The driver who hit Rosie and her family members had a blood alcohol level of .10. He was legally intoxicated at the time of the accident. Yet, Esteves doesn't feel that the man that took her daughter away from her was a "bad man." On the contrary, she told the students that he was a parent just like her. A parent who had made a "bad decision."

The driver was 42 at the time of the accident and the father of four children. His oldest was getting married and he was out on that fateful afternoon in search of a place to hold his son's bachelor party. At each of the three restaurants he'd stopped at, the driver consumed alcohol. He was heading for the fourth when he hit Rosie, her uncle and cousins as they crossed the intersection, sending them flying into the air.

The driver was arrested the evening of the crash. However, it would take two years before the case would come to trial. He would be sentenced to seven years each in the deaths of Rosie and her uncle with the sentence to run concurrently. In the end, the driver served four years and eight months before being released.

Rosie's cousin, ten at the time of the accident would sit in the witness box and relive the details of the accident that took her cousin, grandfather and seriously injured herself and her sister. Despite living in the apartment underneath, Esteves could never bring herself to ask the child about the accident, hearing her retell it that day in court for the first time.

Esteves spoke at the driver's sentencing hearing. The driver did not. He never uttered the words Esteves desperately wanted to hear; that he was sorry for what he'd done.

Many students were visibly shaken by Esteves' story. As she spoke, there was complete silence in the cafetorium. Some shifted uncomfortably in their seats, staring at the ground while others openly cried.

"I do this in her memory," Esteves said in an interview before her presentation. "You live with the loss. Nothing ever fills it."

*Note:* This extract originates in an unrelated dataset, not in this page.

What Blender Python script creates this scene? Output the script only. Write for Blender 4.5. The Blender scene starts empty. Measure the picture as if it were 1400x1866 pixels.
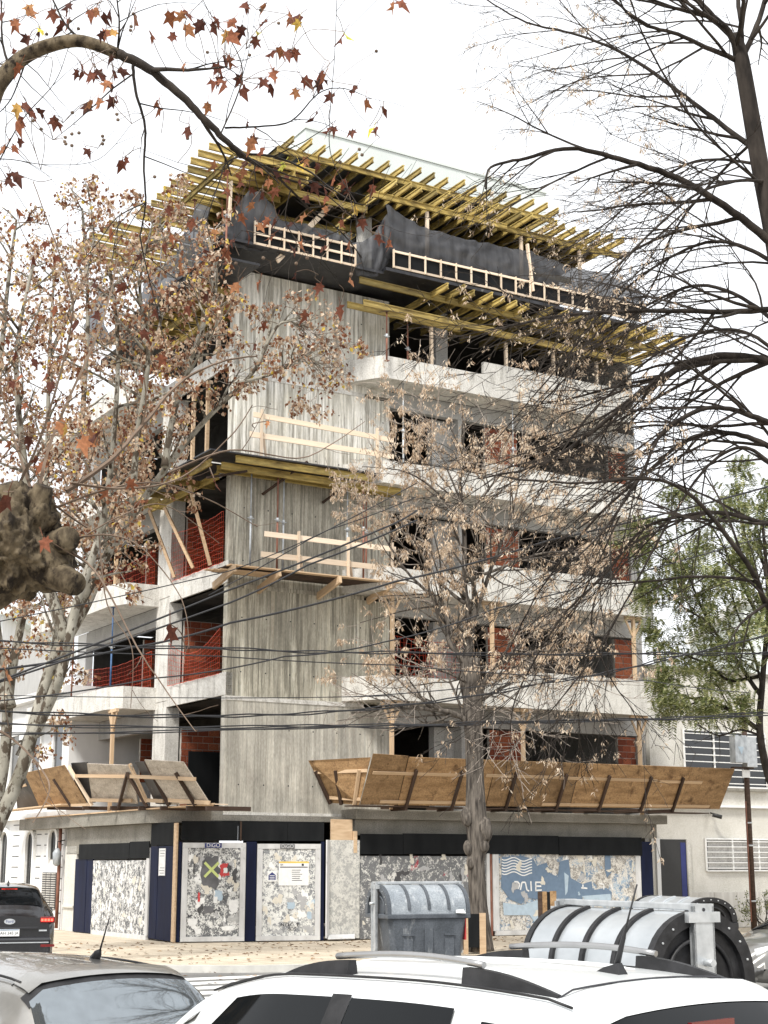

In a small bag Esteves carries Rosie's picture along with newspaper clippings of horrific drunk driving cases as well as teenage binge-drinking deaths that have occurred since 1991.

"It's still happening," she said.

In her parting words to the students, Esteves wished them well on their journey and hoped they heard her message that alcohol, drugs, speeding, cell phones, distracted driving and poor choices can have dramatic and far-reaching consequences. She urged them not to take chances with their lives and that of others.

Another piece in Esteves' bag is a poem she wrote in her daughter's memory. Rosie's smiling picture is in the corner. She's wearing the dress she was buried in. It was one of her favorites. The poem ends with these words:

"I didn't get to live. I died and did nothing wrong. Alcohol is the cause of many tears."